Thermal Fatigue - A Quest for Asset Integrity

Introduction

Fired heaters, boilers, and high-temperature equipment require special attention in terms of operation, inspection and maintenance programs due to the unique number of potential damage mechanisms. Even with properly maintained and adequately operated high-temperature pressurized equipment, there have been numerous reported failures that can be attributed to certain unaddressed aspects during operation, maintenance, and inspection.

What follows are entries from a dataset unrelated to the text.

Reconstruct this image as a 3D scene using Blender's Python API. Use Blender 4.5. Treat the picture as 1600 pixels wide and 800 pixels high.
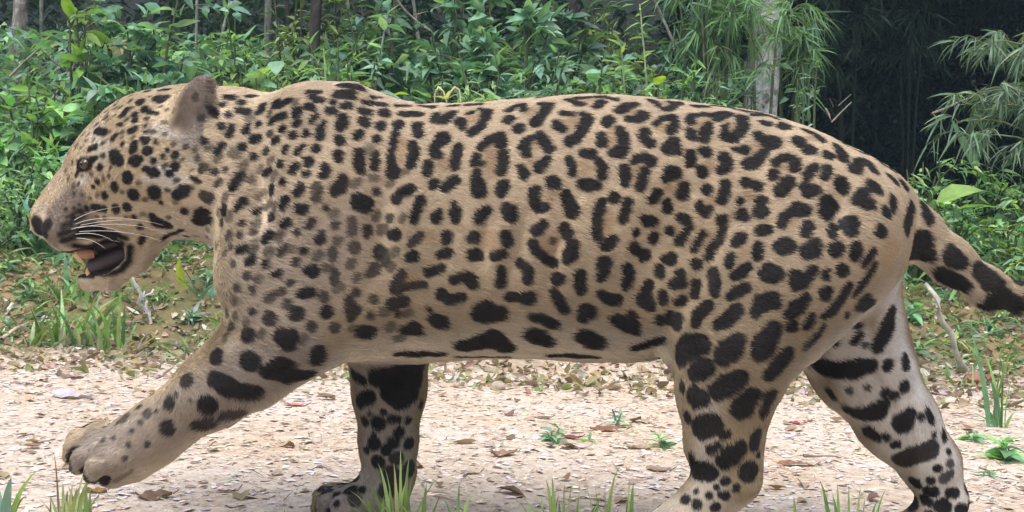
# A jaguar walks along a pale dirt track at the edge of a bamboo forest.
import bpy, bmesh, math, random, time
import numpy as np
from mathutils import Vector, Matrix, Euler
from mathutils.bvhtree import BVHTree
T0 = time.time()
random.seed(7); rng = np.random.default_rng(7)
for o in list(bpy.data.objects): bpy.data.objects.remove(o)
scene = bpy.context.scene
COL = scene.collection

# ---------------------------------------------------------------- camera
FPX, CZ, HOR = 2000.0, 0.541, 300.0      # focal length in photo pixels, lens height, horizon row
cam_d = bpy.data.cameras.new('camera'); cam = bpy.data.objects.new('camera', cam_d); COL.objects.link(cam)
cam.location = (0, -2.0, CZ); cam.rotation_euler = (math.radians(90), 0, 0)
cam_d.sensor_width = 36; cam_d.lens = 36*FPX/1600; cam_d.shift_y = -(400-HOR)/1600
cam_d.clip_start = 0.05; cam_d.clip_end = 400
cam_d.dof.use_dof = False
scene.camera = cam

# ---------------------------------------------------------------- light: pale overcast day
SUN_EL, SUN_AZ = math.radians(67), math.radians(200)     # azimuth measured from +Y clockwise
world = bpy.data.worlds.new('World'); scene.world = world; world.use_nodes = True
nt = world.node_tree; bg = nt.nodes['Background']
sky = nt.nodes.new('ShaderNodeTexSky'); sky.sky_type = 'NISHITA'; sky.sun_disc = False
sky.sun_elevation = SUN_EL; sky.sun_rotation = SUN_AZ; sky.dust_density = 4.0; sky.air_density = 1.0; sky.ozone_density = 1.0
mixw = nt.nodes.new('ShaderNodeMix'); mixw.data_type = 'RGBA'; mixw.inputs[0].default_value = 0.30
mixw.inputs[7].default_value = (7.0, 7.0, 7.0, 1)         # thin cloud cover evens out the blue
nt.links.new(sky.outputs[0], mixw.inputs[6]); nt.links.new(mixw.outputs[2], bg.inputs[0])
bg.inputs[1].default_value = 0.15
sun_d = bpy.data.lights.new('sun', 'SUN'); sun = bpy.data.objects.new('sun', sun_d); COL.objects.link(sun)
sun_d.energy = 1.5; sun_d.angle = math.radians(35); sun_d.color = (1.0, 0.975, 0.94)
sdir = Vector((math.sin(SUN_AZ)*math.cos(SUN_EL), math.cos(SUN_AZ)*math.cos(SUN_EL), math.sin(SUN_EL)))
sun.rotation_euler = (-sdir).to_track_quat('-Z', 'Y').to_euler()
sun.location = sdir*20
scene.view_settings.view_transform = 'Standard'; scene.view_settings.look = 'None'
scene.view_settings.gamma = 1.0; scene.view_settings.exposure = 1.0
scene.view_settings.use_curve_mapping = False
scene.cycles.max_bounces = 6; scene.cycles.transparent_max_bounces = 8

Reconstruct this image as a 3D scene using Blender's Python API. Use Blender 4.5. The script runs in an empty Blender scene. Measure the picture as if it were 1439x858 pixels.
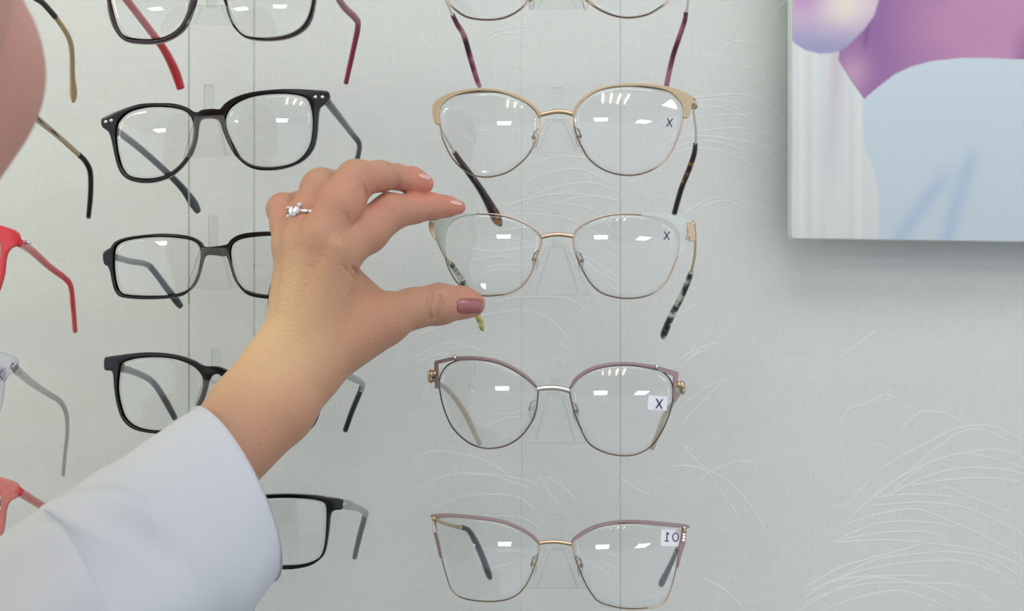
import bpy, bmesh, math, random
import numpy as np
from mathutils import Vector, Matrix, noise
C = bpy.context.scene.collection
PI = math.pi
H = 1.45                    # height of the camera above the floor
F = 1447.0                  # focal length in pixels of the 1439 px wide frame
D = 0.55                    # distance of the displayed frames
WALL = 0.715                # distance of the papered wall
random.seed(4)
# ------------------------------------------------------------------ camera, world, lights
cam_data = bpy.data.cameras.new('camera'); cam = bpy.data.objects.new('camera', cam_data); C.objects.link(cam)
cam.location = (0, 0, H); cam.rotation_euler = (PI/2, 0, 0)
cam_data.sensor_width = 36; cam_data.lens = 36*F/1439; cam_data.clip_start = .01
cam_data.dof.use_dof = True; cam_data.dof.focus_distance = .555; cam_data.dof.aperture_fstop = 11
bpy.context.scene.camera = cam
sc = bpy.context.scene
sc.view_settings.view_transform = 'Standard'; sc.view_settings.look = 'None'
sc.view_settings.exposure = 0.09; sc.view_settings.gamma = 1
w = bpy.data.worlds.new('world'); sc.world = w; w.use_nodes = True
w.node_tree.nodes['Background'].inputs[0].default_value = (.86, .91, 1.0, 1)
w.node_tree.nodes['Background'].inputs[1].default_value = 1.0
def area(name, loc, target, size, power, col, sy=None):
    l = bpy.data.lights.new(name, 'AREA'); l.shape = 'RECTANGLE'; l.size = size; l.size_y = sy or size
    l.energy = power; l.color = col
    o = bpy.data.objects.new(name, l); C.objects.link(o); o.location = loc
    o.rotation_euler = (Vector(target)-Vector(loc)).to_track_quat('-Z', 'Y').to_euler(); return o
area('ceiling_wash_light', (.15, -.12, H+1.12), (.05, .6, H), 1.1, 8.6, (1, .96, .95), .6)
area('warm_lamp_light', (-1.05, .12, H+.35), (-.5, .715, H-.03), .25, 2.7, (1, .9, .45))
area('door_light', (-.62, -2.0, H-.62), (-.03, .55, H+.05), .16, 1.6, (.92, .94, 1), .34)

# ------------------------------------------------------------------ helpers
def P(px, py, d):
    return Vector(((px-719.5)*d/F, d, H+(429-py)*d/F))
def lin(c):
    return tuple((v/12.92 if v <= .04045 else ((v+.055)/1.055)**2.4) for v in (x/255 for x in c))
def mat(name, col, rough=.5, metal=0, coat=0, bump=0, bscale=400, spec=.5, sss=0, clear=0, vcol=None, var=0):
    m = bpy.data.materials.new(name); m.use_nodes = True; nt = m.node_tree; b = nt.nodes['Principled BSDF']
    c = lin(col); b.inputs['Base Color'].default_value = (*c, 1)
    b.inputs['Roughness'].default_value = rough; b.inputs['Metallic'].default_value = metal
    b.inputs['Coat Weight'].default_value = coat; b.inputs['Specular IOR Level'].default_value = spec
    if sss:
        b.inputs['Subsurface Weight'].default_value = sss
        b.inputs['Subsurface Radius'].default_value = (1, .35, .2); b.inputs['Subsurface Scale'].default_value = .006
    tc = nt.nodes.new('ShaderNodeTexCoord')
    n = nt.nodes.new('ShaderNodeTexNoise'); n.inputs['Scale'].default_value = bscale; n.inputs['Detail'].default_value = 4
    nt.links.new(tc.outputs['Object'], n.inputs['Vector'])
    if bump:
        bp = nt.nodes.new('ShaderNodeBump'); bp.inputs['Strength'].default_value = bump; bp.inputs['Distance'].default_value = .0006
        nt.links.new(n.outputs['Fac'], bp.inputs['Height']); nt.links.new(bp.outputs['Normal'], b.inputs['Normal'])
    src = None
    if vcol:
        a = nt.nodes.new('ShaderNodeVertexColor'); a.layer_name = vcol; src = a.outputs['Color']
        nt.links.new(src, b.inputs['Base Color'])
    if var:
        mx = nt.nodes.new('ShaderNodeMix'); mx.data_type = 'RGBA'; mx.blend_type = 'MULTIPLY'; mx.inputs['Factor'].default_value = 1
        rp = nt.nodes.new('ShaderNodeValToRGB'); rp.color_ramp.elements[0].position = .3; rp.color_ramp.elements[1].position = .7
        rp.color_ramp.elements[0].color = (1-var, 1-var, 1-var, 1); rp.color_ramp.elements[1].color = (1, 1, 1, 1)
        nt.links.new(n.outputs['Fac'], rp.inputs['Fac'])
        if src: nt.links.new(src, mx.inputs['A'])
        else: mx.inputs['A'].default_value = (*c, 1)
        nt.links.new(rp.outputs['Color'], mx.inputs['B']); nt.links.new(mx.outputs['Result'], b.inputs['Base Color'])
    if clear:
        t = nt.nodes.new('ShaderNodeBsdfTransparent'); mixn = nt.nodes.new('ShaderNodeMixShader')
        mixn.inputs[0].default_value = 1-clear
        nt.links.new(t.outputs[0], mixn.inputs[1]); nt.links.new(b.outputs[0], mixn.inputs[2])
        nt.links.new(mixn.outputs[0], nt.nodes['Material Output'].inputs['Surface'])
    return m
def glass(name, tint=(1, 1, 1), milk=0, ior=1.5, rough=0, milkcol=(.8, .88, .85)):
    # thin clear sheet: straight-through transmission, Fresnel reflection, a little milkiness
    m = bpy.data.materials.new(name); m.use_nodes = True; nt = m.node_tree; nt.nodes.remove(nt.nodes['Principled BSDF'])
    t = nt.nodes.new('ShaderNodeBsdfTransparent'); t.inputs[0].default_value = (*tint, 1)
    g = nt.nodes.new('ShaderNodeBsdfGlossy'); g.inputs['Roughness'].default_value = rough
    f = nt.nodes.new('ShaderNodeFresnel'); f.inputs['IOR'].default_value = ior
    mx = nt.nodes.new('ShaderNodeMixShader'); out = nt.nodes['Material Output']
    nt.links.new(f.outputs[0], mx.inputs[0]); nt.links.new(t.outputs[0], mx.inputs[1]); nt.links.new(g.outputs[0], mx.inputs[2])
    last = mx
    if milk:
        d = nt.nodes.new('ShaderNodeBsdfDiffuse'); d.inputs[0].default_value = (*milkcol, 1)
        m2 = nt.nodes.new('ShaderNodeMixShader'); m2.inputs[0].default_value = milk
        nt.links.new(mx.outputs[0], m2.inputs[1]); nt.links.new(d.outputs[0], m2.inputs[2]); last = m2
    nt.links.new(last.outputs[0], out.inputs['Surface']); return m
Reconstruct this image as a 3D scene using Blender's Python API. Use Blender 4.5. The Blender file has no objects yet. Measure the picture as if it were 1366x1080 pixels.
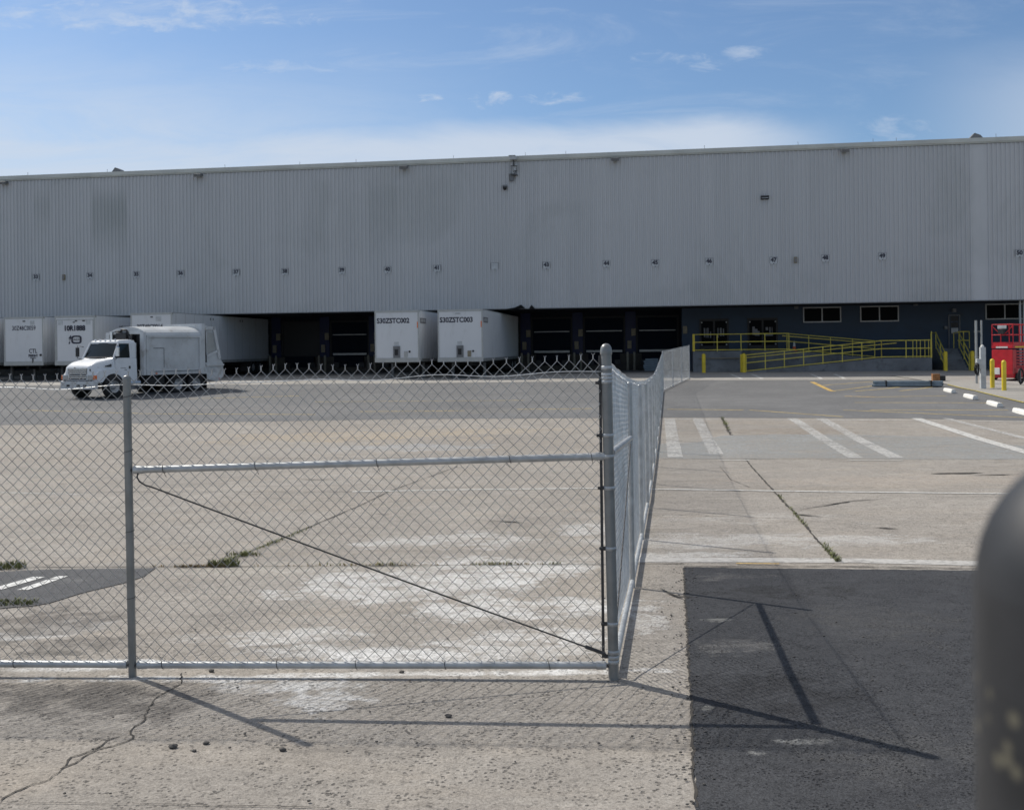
import bpy, bmesh, math, random
from mathutils import Vector, Matrix
random.seed(7)
PI = math.pi
scene = bpy.context.scene
COL = scene.collection
# ------------------------------------------------------------------ camera
F = 1368.0; CX = 683.0; HY = 466.0; ROLL = 0.012; CH = 1.886     # photo pixels (1366 x 1080)
cam = bpy.data.cameras.new('camera'); camo = bpy.data.objects.new('camera', cam); COL.objects.link(camo)
cr, sr = math.cos(ROLL), math.sin(ROLL)
camo.matrix_world = Matrix(((cr, sr, 0, 0), (0, 0, -1, 0), (-sr, cr, 0, CH), (0, 0, 0, 1)))
cam.sensor_width = 36; cam.lens = F / 1366 * 36; cam.shift_y = -(540 - HY) / 1366
cam.clip_start = 0.05; cam.clip_end = 6000
cam.dof.use_dof = True; cam.dof.focus_distance = 6.5; cam.dof.aperture_fstop = 7.5
scene.camera = camo
# ------------------------------------------------------------------ light
SUN_EL = math.radians(46.3)
SD = Vector((-0.755 * math.cos(SUN_EL), 0.656 * math.cos(SUN_EL), math.sin(SUN_EL))).normalized()   # towards the sun
sun = bpy.data.lights.new('sun', 'SUN'); sun.energy = 4.0; sun.angle = math.radians(0.53); sun.color = (1, 0.945, 0.86)
suno = bpy.data.objects.new('sun', sun); COL.objects.link(suno)
suno.rotation_euler = SD.to_track_quat('Z', 'Y').to_euler(); suno.location = (-40, 40, 60)
scene.view_settings.view_transform = 'Standard'; scene.view_settings.look = 'None'
scene.view_settings.exposure = 0.12; scene.view_settings.gamma = 1
world = bpy.data.worlds.new('World'); scene.world = world; world.use_nodes = True
wn = world.node_tree; wn.nodes.clear()
def N(nt, typ, **kw):
    n = nt.nodes.new(typ)
    for k, v in kw.items():
        if k.startswith('i_'):
            key = k[2:]
            key = int(key) if key.isdigit() else key.replace('_', ' ')
            n.inputs[key].default_value = v
        else: setattr(n, k, v)
    return n
def mathn(nt, op, a, b=None, clamp=False):
    n = nt.nodes.new('ShaderNodeMath'); n.operation = op; n.use_clamp = clamp
    for i, v in enumerate((a, b)):
        if v is None: continue
        if isinstance(v, (int, float)): n.inputs[i].default_value = v
        else: nt.links.new(v, n.inputs[i])
    return n.outputs[0]
def mapr(nt, v, a, b, c=0.0, d=1.0, smooth=True):
    n = nt.nodes.new('ShaderNodeMapRange'); n.interpolation_type = 'SMOOTHSTEP' if smooth else 'LINEAR'
    nt.links.new(v, n.inputs[0])
    for i, x in zip((1, 2, 3, 4), (a, b, c, d)): n.inputs[i].default_value = x
    return n.outputs[0]
def mixc(nt, f, a, b, mode='MIX'):
    n = nt.nodes.new('ShaderNodeMix'); n.data_type = 'RGBA'; n.blend_type = mode
    for s, v in ((n.inputs[0], f), (n.inputs[6], a), (n.inputs[7], b)):
        if isinstance(v, (int, float)): s.default_value = v
        elif isinstance(v, (tuple, list)): s.default_value = (*v[:3], 1)
        else: nt.links.new(v, s)
    return n.outputs[2]
sky = N(wn, 'ShaderNodeTexSky', sky_type='NISHITA', sun_disc=False)
sky.sun_elevation = SUN_EL; sky.sun_rotation = math.atan2(SD.x, SD.y); sky.altitude = 50
sky.air_density = 1.0; sky.dust_density = 0.7; sky.ozone_density = 2.5
tc = N(wn, 'ShaderNodeTexCoord')
sp = N(wn, 'ShaderNodeSeparateXYZ'); wn.links.new(tc.outputs['Generated'], sp.inputs[0])
zz = mathn(wn, 'ADD', mathn(wn, 'MAXIMUM', sp.outputs[2], 0.0), 0.10)
cb = N(wn, 'ShaderNodeCombineXYZ')
wn.links.new(mathn(wn, 'DIVIDE', sp.outputs[0], zz), cb.inputs[0]); wn.links.new(mathn(wn, 'DIVIDE', sp.outputs[1], zz), cb.inputs[1])
def wnoise(scale, loc, stretch, detail=7, rough=0.6, dist=0.4):
    m = N(wn, 'ShaderNodeMapping'); m.inputs['Location'].default_value = loc; m.inputs['Scale'].default_value = stretch
    m.inputs['Rotation'].default_value = (0, 0, 0.25)
    wn.links.new(cb.outputs[0], m.inputs[0])
    n = N(wn, 'ShaderNodeTexNoise'); wn.links.new(m.outputs[0], n.inputs[0])
    n.inputs['Scale'].default_value = scale; n.inputs['Detail'].default_value = detail; n.inputs['Roughness'].default_value = rough; n.inputs['Distortion'].default_value = dist
    return n.outputs[0]
n1 = wnoise(0.9, (3.1, 1.7, 0), (1.0, 0.9, 1))
n2 = wnoise(2.6, (8.4, 4.2, 0), (1.0, 1.3, 1), 9, 0.65, 0.8)
n3 = wnoise(0.45, (1.3, 7.7, 0), (0.7, 1.0, 1), 4, 0.5, 0.2)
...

Fired heaters and pressure vessels operating at high temperatures are subjected to various material degradations and failure modes depending on the operating and environmental conditions, that include but not limited to, temperature, exposure time, material conditions, operating parameters, stress, and repair history. It’s estimated that fired heaters fail more frequently than other static equipment. The inherent design and operational facets of fired heaters make them vulnerable to certain co-acting damage mechanisms that are rarely encountered in other process equipment. In spite of numerous operating and inspection guidelines, recommended practices, and Integrity Operating Windows (IOWs), there are still unanticipated challenges towards the integrity of fired heaters. The various damage mechanisms affecting heaters (e.g., oxidation, fuel ash corrosion, carburization, decarburization, graphitization, spheroidization, short term overheating, thermal fatigue & creep) result from higher operating temperatures (beyond IOW), tube metallurgy, fuel quality, exposure time, environmental conditions, and quality of workmanship.^[1]